Tryst with a Maharaja

RIGHT IN THE MIDDLE

Maharaja Jayachamarajendra Wadiyar (DH Photo)

It must have been in the year 1942. Our mining town was decked to the hilt to receive the young Maharaja Jayachamarajendra Wadiyar on his first visit to the Kolar Gold Fields. A reception was arranged in nearby Robertsonpet where my teenaged sisters, Kshama and Mythilie, were the lucky ones chosen to perform an aarathi for him as he entered the decorated pandal.

I simply stood nearby with another sibling to greet him with flowers. Hardly four feet high, I wore a saffron and gold lehenga. But I did stand inches away from him which was captured on an 8 mm movie camera. Today, that film is all tattered at the edges, and in any case, where is the projector to screen it? The scene remains only in my memory now.

Fast forward to 1955. The scene is Crawford Hall in the Mysore University. For the second time in my life, I was to meet His Highness, now the Rajpramukh of Mysore, to receive my Master’s degree in English. The graduates were allotted seats in order of the subjects and ranks. Mr Noronha, the Registrar of Mysore University, personally supervised our rehearsal, with the constant warning not to step too close to His Highness, who would personally present us our degree certificates. After receiving the scroll of paper, we had to bow, step backward and return to our allotted places.

My father was permitted to sit in the front row to watch this proud moment. I was a nervous wreck when I climbed the steps of Crawford Hall wearing an outsized black convocation gown hired for the occasion, and a black tasseled cap perched rakishly on my head. I took my seat along with the other graduates. Next to me sat Krishna of the Mathematics department who was considered the genius of Central College. He was to receive a number of medals and prizes. But he seemed cool and indifferent.

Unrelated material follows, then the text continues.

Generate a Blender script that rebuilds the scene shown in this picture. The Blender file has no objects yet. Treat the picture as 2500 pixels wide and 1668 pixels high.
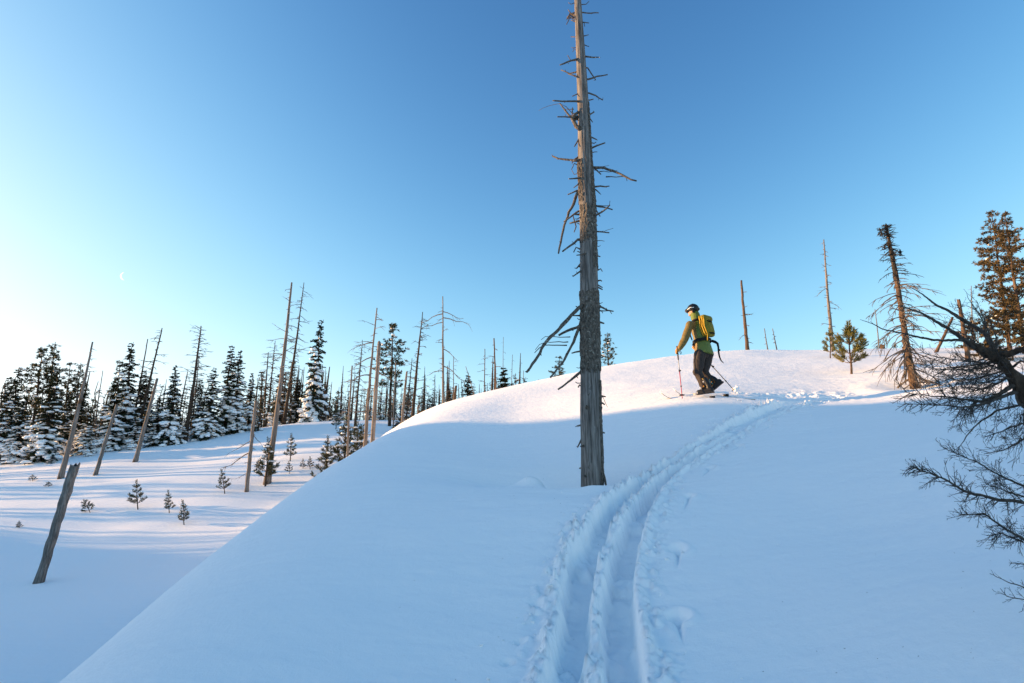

Suddenly, the palace band struck a ceremonial welcome and Jayachamarajendra Wadiyar walked in majestically to the podium, escorted by his entourage.

The ceremony began with the Registrar announcing the names of candidates. My name came last as always in alphabetical order. When it was called, I found myself standing inches away from the Maharaja for the second time in my life. He gave me a scroll of paper, I whispered a “thank you, Sir” which was not on the agenda and stepped back three times as rehearsed to return to my allotted place. Did I see a soupcon of a smile on his face? Or, was it my imagination?

My father was clapping vigorously. In our excitement, both of us had forgotten to arrange a photographer to capture the moment. It lives only in my memory now.